Thank you so much for the enthusiastic response to Finngapore’s first facebook contest! There’s still 5 more days left, do remember to join if you want to win the 3-in-1 SKII electric bath set! ^^

Honestly, I cannot believe Finngapore managed 500+ organic likes in 7 days, with zero marketing budget! It’s really like a social media manager’s dream come true.

Today I want to write a bit about the importance of “soft power” to young nations like Singapore and Finland. “Soft power” is a concept first popularized by Joseph Nye. In particular, using the case studies of Iceland and South Korea, I want to talk about why Singapore and Finland should boldly market their popular cultures on the global stage.

He defined “soft power” as such–

“the ability of a country to persuade others to do what it wants without force or coercion.”

This is a logical form of power, which goes for the heart of the masses. If the masses like a particular country, why would they attack or want anything bad to happen to it?

So–How can any young country like Singapore or Finland acquire such “soft power”? It’s through:

  • Presenting of popular local culture overseas;
  • Romantic mass media/movie/ films made on the country or its culture–which is then presented and popularised on the global stage;
  • Culture studies–here, we can learn from the Japanese. “Japanese studies” is even a popular and legitimate discipline in a lot of schools, and there are a lot of scholarships provided for students to study in this area. Why not then, start “Finnish studies” and “Singapore studies”?

Example #1 of soft power: Why is there such huge interest in Iceland and Northern lights from Asian tourists these days? If the premise of “wanting to see Northern lights” is true, why do MORE Asian tourists go to Iceland and not Finland/Norway instead?

Possible answer: High profile, high budget movies that were launched on the global scale, with filming that took place in Iceland.

These movies ignite the imagination of Asian tourists, and make them want to visit Iceland. The movies associate tons of positive connotations and possibilities with Iceland, and increase tourism. It’s not so much of just “Northern lights” they want to see, but “Northern lights in Iceland“.

And this is why people associate “nature” and “northern lights” more with Iceland than with Finland, or Norway.

Example #2 of soft power: Why are there Korean-style bridal boutiques springing up these days in Singapore?

Possible answer: Song Joong-Ki LOL. Not kidding at all, the Chinese government actually recently issued a letter warning Chinese citizens to NOT be addicted to popular Korean dramas. Korean-style bridal boutiques are popular recently because of Hallyu, which means the “korean wave”. The Korean government actually spends A LOT OF MONEY on marketing popular culture and bringing them overseas.

Remember this?

Or this?

It’s popular culture propagated via the mass media that makes Korean culture popular, thereby increasing tourism to Korea. And because of the “romantic” drama plots in popular Korean dramas, guys and ladies in the masses all over the world start to regard the “Korean way” as the most ideal.

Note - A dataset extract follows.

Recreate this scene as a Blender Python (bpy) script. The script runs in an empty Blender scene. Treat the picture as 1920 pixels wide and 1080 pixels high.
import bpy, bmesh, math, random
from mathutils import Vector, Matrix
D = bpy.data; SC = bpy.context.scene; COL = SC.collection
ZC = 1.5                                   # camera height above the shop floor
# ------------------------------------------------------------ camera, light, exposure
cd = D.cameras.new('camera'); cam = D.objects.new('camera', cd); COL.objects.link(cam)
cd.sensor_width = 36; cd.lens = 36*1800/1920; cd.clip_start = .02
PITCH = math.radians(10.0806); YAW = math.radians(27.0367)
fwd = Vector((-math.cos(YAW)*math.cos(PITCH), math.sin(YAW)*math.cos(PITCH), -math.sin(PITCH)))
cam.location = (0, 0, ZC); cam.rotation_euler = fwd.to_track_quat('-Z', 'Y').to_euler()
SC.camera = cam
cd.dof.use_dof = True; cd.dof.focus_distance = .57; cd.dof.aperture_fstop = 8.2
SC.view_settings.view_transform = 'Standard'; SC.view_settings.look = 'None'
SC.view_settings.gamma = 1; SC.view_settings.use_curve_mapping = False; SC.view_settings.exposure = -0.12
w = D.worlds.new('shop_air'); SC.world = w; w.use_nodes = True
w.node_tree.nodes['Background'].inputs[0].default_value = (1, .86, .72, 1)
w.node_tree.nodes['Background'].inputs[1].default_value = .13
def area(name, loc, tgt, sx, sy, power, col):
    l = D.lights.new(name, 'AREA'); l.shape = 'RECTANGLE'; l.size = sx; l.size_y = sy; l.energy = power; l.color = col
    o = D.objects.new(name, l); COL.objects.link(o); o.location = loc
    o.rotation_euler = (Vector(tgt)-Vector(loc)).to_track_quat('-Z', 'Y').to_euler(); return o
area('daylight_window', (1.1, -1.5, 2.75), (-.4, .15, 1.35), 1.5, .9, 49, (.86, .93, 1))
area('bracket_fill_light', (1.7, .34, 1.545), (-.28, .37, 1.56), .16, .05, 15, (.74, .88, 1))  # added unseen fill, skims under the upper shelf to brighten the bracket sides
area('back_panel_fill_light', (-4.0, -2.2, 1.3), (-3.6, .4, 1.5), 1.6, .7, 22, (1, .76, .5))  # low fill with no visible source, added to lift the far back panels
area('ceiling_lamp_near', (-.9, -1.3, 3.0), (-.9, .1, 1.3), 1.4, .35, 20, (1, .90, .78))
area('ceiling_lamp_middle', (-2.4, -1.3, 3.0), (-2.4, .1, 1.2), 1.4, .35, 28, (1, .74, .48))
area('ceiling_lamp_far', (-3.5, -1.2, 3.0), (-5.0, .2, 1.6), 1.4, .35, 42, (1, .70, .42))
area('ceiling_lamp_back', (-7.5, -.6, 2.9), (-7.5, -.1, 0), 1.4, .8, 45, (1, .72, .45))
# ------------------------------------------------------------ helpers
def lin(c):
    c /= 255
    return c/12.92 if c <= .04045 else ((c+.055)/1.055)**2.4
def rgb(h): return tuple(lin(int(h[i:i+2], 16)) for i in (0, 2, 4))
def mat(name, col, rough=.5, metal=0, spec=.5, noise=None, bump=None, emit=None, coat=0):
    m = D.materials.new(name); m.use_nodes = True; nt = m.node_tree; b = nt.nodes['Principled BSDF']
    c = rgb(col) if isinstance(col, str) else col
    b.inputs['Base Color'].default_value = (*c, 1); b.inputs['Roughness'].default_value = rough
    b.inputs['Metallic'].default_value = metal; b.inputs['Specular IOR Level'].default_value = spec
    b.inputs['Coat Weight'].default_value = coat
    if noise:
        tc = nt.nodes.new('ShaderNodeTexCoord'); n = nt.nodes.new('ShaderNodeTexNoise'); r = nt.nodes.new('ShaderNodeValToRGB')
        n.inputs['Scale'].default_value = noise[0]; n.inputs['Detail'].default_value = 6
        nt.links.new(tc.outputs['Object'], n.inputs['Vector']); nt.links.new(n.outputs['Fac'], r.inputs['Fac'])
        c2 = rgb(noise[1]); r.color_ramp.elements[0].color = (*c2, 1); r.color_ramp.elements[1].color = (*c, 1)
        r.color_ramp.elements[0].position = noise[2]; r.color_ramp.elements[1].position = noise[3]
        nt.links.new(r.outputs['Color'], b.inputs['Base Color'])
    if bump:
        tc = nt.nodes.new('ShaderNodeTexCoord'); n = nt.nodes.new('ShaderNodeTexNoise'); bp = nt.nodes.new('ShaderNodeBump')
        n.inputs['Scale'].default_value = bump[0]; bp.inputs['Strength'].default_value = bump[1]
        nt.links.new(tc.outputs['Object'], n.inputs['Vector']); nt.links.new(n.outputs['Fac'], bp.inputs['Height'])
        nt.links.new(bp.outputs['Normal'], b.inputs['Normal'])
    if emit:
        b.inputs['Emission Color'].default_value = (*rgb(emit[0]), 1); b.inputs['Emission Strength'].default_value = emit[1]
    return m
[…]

This translates into huge business for tourism, bridal, the food and beverage industry, and in general national prestige. It’s cool these days to be associated with Korean-stuffs in Singapore, and many Singaporeans are so enthusiastic about learning the Korean language!

Now the marketization of “popular culture” actually follows a formulae. Music that is supposed to be played on the radio is obviously different from music written for self expression, for instance. For K-pop, the formulae is “good looking people + catchy music + product placement + a lot of strategic mass media appearances”. Test this formulae out on 10 celebrity groups, and see which succeeds, then put more money into those groups.

The South Korean government gets its objective of using soft power via mass media and popular culture to gain more cultural capital. The Korean popular music industry is, therefore, a strong system set up to benefit South Korea as a nation. ^^

So the question is now:

Can Finland and Singapore, as young nations, work more on their soft culture to raise their global profile, power and prestige?

The answer is a definite YES. We just need to figure out exactly how. First, this starts from seeing the value of marketing, promoting and communicating popular local culture, fashion, literature and the art on the global stage.

And this value is even more important for young nations. Let us not be afraid.